How fast do npm packages update?

Though it’s hard to keep all 1.7m+ packages updated at once, it would be good to know how often they actually update. Simple statistic measurement. Like “50 recently updated packages were fully updated across the system after an average of 32 minutes”

Why do I need this?

I published a scoped package two hours ago. After about an hour, it appeared in “add library” search. But it still couldn’t be required.

The problem was solved by deleting the notebook that needed the package and creating it again. I also don’t understand why exactly does it work this way. Now interested in the inner structure of how the notebooks are stored and executed, and how are the packages synced (or not synced).

Hi there,

Thank you for the suggestion. It’s a good idea, and we’d like to give package maintainers a lot more insight into the state of their packages on RunKit.

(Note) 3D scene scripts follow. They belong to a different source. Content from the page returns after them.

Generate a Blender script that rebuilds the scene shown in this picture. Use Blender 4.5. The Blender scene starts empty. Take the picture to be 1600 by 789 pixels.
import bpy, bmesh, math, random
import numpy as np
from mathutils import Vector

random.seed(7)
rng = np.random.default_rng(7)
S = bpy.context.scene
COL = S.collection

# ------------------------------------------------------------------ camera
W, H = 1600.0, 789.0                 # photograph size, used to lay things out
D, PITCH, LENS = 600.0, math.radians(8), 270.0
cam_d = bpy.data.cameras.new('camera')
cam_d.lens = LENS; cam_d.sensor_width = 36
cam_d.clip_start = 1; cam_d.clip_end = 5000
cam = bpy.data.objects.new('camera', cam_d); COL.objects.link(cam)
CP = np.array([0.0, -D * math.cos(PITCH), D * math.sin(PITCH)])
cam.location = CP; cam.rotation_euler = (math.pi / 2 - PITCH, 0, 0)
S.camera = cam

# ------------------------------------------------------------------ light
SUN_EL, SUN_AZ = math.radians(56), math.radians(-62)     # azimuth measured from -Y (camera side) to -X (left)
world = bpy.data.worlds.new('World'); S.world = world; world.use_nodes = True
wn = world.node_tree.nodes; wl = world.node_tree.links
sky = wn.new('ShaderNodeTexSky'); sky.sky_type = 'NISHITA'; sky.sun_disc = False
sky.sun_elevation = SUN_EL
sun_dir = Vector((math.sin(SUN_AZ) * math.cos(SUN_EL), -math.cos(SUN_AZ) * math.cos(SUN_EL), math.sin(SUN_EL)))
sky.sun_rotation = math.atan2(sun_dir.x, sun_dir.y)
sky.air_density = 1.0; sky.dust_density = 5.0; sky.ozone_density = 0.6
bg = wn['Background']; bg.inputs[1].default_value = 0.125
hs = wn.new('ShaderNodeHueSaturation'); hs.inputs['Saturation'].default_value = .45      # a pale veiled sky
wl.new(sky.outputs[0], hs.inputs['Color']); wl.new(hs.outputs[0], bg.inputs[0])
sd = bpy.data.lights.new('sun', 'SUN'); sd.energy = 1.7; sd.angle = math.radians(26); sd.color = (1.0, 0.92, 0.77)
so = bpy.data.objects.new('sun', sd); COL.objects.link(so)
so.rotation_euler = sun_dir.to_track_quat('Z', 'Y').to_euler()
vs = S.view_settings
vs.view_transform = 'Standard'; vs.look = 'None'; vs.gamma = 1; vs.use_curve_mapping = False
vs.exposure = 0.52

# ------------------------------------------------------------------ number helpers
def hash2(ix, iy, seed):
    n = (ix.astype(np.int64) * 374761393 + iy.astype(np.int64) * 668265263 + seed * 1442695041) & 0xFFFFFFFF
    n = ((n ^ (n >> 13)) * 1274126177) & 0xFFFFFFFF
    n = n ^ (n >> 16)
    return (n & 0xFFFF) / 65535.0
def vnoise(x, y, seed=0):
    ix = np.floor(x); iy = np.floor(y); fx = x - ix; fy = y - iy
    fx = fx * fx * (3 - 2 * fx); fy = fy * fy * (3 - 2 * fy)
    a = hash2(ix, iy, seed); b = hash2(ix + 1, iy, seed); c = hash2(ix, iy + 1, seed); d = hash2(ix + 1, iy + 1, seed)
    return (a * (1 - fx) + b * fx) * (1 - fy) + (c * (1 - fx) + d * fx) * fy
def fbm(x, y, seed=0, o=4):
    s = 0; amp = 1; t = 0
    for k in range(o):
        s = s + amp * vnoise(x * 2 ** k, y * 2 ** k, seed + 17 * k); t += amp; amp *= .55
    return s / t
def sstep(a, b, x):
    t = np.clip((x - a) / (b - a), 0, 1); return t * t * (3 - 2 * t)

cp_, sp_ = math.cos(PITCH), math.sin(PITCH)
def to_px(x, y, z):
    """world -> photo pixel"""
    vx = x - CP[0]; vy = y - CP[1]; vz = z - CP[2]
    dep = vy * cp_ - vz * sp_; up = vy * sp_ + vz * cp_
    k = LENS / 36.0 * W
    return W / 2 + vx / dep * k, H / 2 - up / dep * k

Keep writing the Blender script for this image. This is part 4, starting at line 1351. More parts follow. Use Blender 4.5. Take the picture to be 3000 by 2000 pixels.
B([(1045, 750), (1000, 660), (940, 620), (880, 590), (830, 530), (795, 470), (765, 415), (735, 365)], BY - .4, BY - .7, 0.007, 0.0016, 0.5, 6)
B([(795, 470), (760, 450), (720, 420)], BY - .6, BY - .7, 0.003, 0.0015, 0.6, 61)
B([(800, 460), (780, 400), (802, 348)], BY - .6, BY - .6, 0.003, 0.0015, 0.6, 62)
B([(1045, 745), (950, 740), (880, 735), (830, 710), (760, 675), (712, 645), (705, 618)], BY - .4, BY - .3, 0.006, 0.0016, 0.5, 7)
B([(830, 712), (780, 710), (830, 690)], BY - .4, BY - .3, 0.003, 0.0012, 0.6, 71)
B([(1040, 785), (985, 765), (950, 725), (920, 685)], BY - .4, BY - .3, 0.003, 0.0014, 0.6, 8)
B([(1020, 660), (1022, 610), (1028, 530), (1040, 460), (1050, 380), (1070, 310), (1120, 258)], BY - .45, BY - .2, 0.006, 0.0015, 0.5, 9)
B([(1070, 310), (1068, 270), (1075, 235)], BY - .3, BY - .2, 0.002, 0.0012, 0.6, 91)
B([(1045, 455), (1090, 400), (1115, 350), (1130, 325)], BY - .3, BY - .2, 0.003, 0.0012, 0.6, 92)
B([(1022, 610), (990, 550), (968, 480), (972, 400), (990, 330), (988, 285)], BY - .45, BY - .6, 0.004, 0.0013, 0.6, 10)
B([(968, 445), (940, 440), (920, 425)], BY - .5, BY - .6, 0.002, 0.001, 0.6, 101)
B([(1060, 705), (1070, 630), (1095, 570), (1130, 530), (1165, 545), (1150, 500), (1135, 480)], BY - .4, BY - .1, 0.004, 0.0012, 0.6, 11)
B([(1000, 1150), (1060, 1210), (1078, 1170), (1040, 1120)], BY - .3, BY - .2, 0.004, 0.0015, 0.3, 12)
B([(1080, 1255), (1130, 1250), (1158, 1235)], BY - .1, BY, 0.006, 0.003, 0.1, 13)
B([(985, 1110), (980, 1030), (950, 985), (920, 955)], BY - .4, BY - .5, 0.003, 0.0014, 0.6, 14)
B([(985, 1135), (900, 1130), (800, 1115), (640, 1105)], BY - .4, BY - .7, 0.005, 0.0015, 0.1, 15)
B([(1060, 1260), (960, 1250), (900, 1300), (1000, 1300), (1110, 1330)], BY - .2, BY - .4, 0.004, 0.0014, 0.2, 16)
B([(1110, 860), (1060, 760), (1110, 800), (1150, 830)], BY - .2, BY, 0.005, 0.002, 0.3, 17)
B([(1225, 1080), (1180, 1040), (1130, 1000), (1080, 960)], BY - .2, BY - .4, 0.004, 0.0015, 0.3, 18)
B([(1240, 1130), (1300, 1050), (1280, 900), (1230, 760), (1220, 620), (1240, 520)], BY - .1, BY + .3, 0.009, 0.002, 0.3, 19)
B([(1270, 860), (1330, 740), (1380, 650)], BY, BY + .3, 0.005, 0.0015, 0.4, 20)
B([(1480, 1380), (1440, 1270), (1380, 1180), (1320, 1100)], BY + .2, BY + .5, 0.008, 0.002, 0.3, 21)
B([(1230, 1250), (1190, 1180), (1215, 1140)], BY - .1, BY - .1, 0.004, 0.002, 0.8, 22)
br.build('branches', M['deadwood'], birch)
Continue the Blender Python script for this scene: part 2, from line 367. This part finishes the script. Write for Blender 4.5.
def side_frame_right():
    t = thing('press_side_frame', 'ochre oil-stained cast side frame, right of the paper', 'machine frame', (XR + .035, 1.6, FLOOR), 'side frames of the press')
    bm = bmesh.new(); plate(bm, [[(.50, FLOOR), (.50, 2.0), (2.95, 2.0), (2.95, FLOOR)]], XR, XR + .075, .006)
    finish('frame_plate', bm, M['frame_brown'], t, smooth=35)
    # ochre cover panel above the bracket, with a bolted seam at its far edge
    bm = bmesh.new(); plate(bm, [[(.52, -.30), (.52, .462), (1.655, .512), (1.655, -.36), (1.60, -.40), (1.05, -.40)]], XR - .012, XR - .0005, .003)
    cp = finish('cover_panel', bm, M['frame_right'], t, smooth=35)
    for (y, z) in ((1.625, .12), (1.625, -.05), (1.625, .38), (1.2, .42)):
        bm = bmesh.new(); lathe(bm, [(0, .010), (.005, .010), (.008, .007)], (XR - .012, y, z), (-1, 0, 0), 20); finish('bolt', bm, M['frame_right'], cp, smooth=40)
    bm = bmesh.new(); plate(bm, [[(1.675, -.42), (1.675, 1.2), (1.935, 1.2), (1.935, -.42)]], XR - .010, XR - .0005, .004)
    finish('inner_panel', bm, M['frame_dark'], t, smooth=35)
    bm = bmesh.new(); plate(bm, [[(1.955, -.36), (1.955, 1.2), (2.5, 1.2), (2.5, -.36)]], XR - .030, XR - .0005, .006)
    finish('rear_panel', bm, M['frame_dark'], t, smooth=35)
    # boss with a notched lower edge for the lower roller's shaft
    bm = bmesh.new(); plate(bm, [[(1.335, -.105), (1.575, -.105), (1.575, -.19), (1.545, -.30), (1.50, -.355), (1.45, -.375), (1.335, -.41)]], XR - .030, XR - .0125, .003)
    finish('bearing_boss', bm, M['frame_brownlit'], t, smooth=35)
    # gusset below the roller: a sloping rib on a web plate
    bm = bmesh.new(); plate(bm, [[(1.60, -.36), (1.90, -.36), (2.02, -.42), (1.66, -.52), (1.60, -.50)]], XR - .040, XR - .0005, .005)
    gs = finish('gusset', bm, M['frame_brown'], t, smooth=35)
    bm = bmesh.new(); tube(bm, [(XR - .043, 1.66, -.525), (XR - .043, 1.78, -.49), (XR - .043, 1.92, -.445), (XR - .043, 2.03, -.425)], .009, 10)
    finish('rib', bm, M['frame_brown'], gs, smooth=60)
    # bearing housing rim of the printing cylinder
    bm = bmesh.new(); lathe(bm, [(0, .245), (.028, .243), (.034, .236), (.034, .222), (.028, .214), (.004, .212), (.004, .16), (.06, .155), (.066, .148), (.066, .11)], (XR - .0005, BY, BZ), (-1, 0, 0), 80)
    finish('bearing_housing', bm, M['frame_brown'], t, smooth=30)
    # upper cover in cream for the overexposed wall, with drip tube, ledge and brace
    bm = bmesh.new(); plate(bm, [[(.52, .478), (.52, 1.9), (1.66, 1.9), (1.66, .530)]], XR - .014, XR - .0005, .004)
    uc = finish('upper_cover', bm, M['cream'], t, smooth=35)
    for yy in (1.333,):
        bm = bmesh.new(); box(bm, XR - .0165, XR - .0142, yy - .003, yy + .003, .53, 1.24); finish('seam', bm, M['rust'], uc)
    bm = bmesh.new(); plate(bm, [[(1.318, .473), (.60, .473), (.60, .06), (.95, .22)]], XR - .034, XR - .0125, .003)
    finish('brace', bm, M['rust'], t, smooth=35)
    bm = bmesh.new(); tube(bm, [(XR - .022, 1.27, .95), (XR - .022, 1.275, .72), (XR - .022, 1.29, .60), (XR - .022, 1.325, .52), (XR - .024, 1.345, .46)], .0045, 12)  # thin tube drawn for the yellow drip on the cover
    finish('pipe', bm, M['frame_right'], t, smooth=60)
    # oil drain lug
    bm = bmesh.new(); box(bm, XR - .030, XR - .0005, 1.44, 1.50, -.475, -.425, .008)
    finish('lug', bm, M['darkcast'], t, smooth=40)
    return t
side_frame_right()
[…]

Right now we’re currently reprocessing those 1.7M+ packages to make available on Node 17. When we do this it can take a little more time than normal for a package to become available. On a normal day I’d estimate that a package is available on RunKit within a couple minutes of being published to NPM.

I’m not entirely sure why your package showed up in the “add library” search, but I have a theory which I’ll attempt to verify outside this thread and hopefully fix.

As for your question for how things work under the hood, I can answer that for you. When you require a package in a RunKit notebook we track that require and assign it a timestamp. We use that timestamp to resolve your package version and it’s various dependencies. The client manages the timestamp and our backend (module-fs) resolves the require when it’s evaluated. What we do is say “resolve to the largest (non-alpha/beta) semver version of that package which is available at that timestamp”. So when you come back to your notebook and start editing, you’re not going to randomly and unknowingly get a new version of that package. And this keeps all the packages dependencies and subdependencies fixed too.

If a new version of that package is available, we show a UI that lets the notebook author update the package if they want. And we’re actively working on a better way to expose even more control over it… e.g. updating a single deep subdependency.

In your case, I think what happened was that you required the package before it was fully available (again, still not sure why it showed up in the “add package” search before it was fully processed) but it locked in a timestamp for the package before it was actually available. That UI for updating packages in notebooks that I mentioned earlier doesn’t work if the package was required before any version was available (this is an issue we’re aware of and it’s kind of an ugly edge case). When you remove the require it cleared the previously stored timestamp and when you re-added it, the timestamp was after when the package was made available on RunKit, thus making it accessible. We don’t clear that timestamp until you evaluate because we don’t want you cut and pasting code to change which package version your Notebook was using.

Hope that clears things up, and my apologies for it taking a bit longer than normal for your package to be made available. If you have any more questions feel free to ask them. We always love getting into the technical details when we can!